The survey of 1,476 community sector staff – undertaken for ACOSS and the State and Territory Councils of Social Service – found half of frontline workers and 68 per cent of leaders said they feel under pressure due to understaffing and emotionally drained from their work.

Only half of respondents said they receive decent pay and only one third expect to have enough superannuation when they retire.

Only nine per cent of leaders said their funding covers the full cost of service delivery and only 11 per cent said their government funding adequately covers increases in wage costs.

ACOSS is calling on the government to fund the full cost of service delivery in Commonwealth grants, apply equitable indexation to all contracts and guarantee funding for any pay rises for the sector determined by the Fair Work Commission.

ACOSS Deputy CEO Edwina MacDonald said the report shows a new level of exhaustion unseen in the sector's recent experience.

"As Australia faces high inflation, dwindling housing options and year-round disasters, the community sector are the rapid responders, offering support to people who are overlooked by the Federal Government. Yet every year the Government just assumes our sector can continue to run on empty. It cannot go on like this.

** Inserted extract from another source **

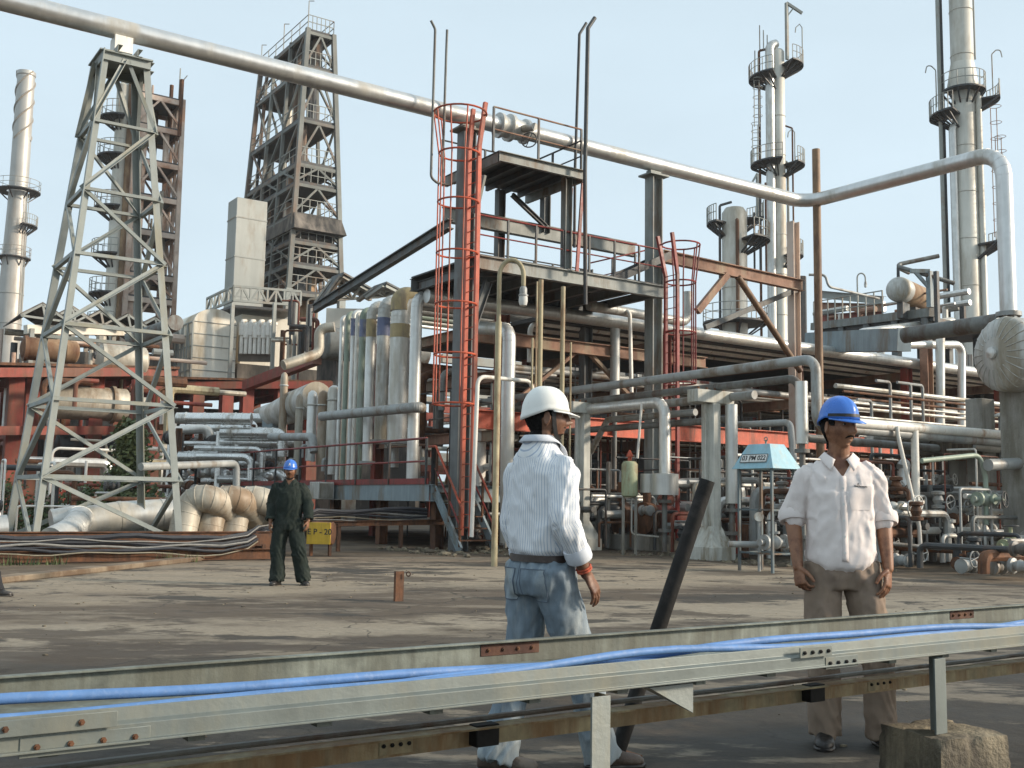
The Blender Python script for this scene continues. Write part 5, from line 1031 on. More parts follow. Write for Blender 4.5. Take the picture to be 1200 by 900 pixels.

"Our senior leaders and frontline staff are working longer and harder to support people in need and many are buckling under the pressure. Our report lists examples where staff have been made homeless. Many others are leaving for better paid jobs like driving trucks or working in supermarkets. This is absolutely shocking.

"With increasing demand and inadequate funding, people in desperate need of support sit on long waitlists, are turned away from multiple providers or give up on help entirely. It is unconscionable that woefully inadequate income supports are placing people in this situation and heartbreaking for workers in our sectors when they're not able to do anything to help.

"The Federal Government's supplementary funding measure from the October 2022 Budget was widely welcomed as a first step. After a decade of chronic underfunding, it's well past time to fully fund services and properly invest in a workforce – most of whom are women – doing an incredible job on behalf of the Government, in the toughest of circumstances."

This Federal Budget the Government must:

  1. Fund the full cost of service delivery, including infrastructure, management, workforce development and administration costs in all Commonwealth grants and contracts for community services.
  2. Create a fairer tax system to fund quality essential services and a social security system that meets need starting by cancelling stage 3 tax cuts.
  3. Lift base rates of income support payments like JobSeeker and Youth Allowance to at least $76 a day.

The report was based on the Australian Community Sector Survey undertaken by the Social Policy Research Centre at UNSW Sydney for ACOSS and the State and Territory Councils of Social Service.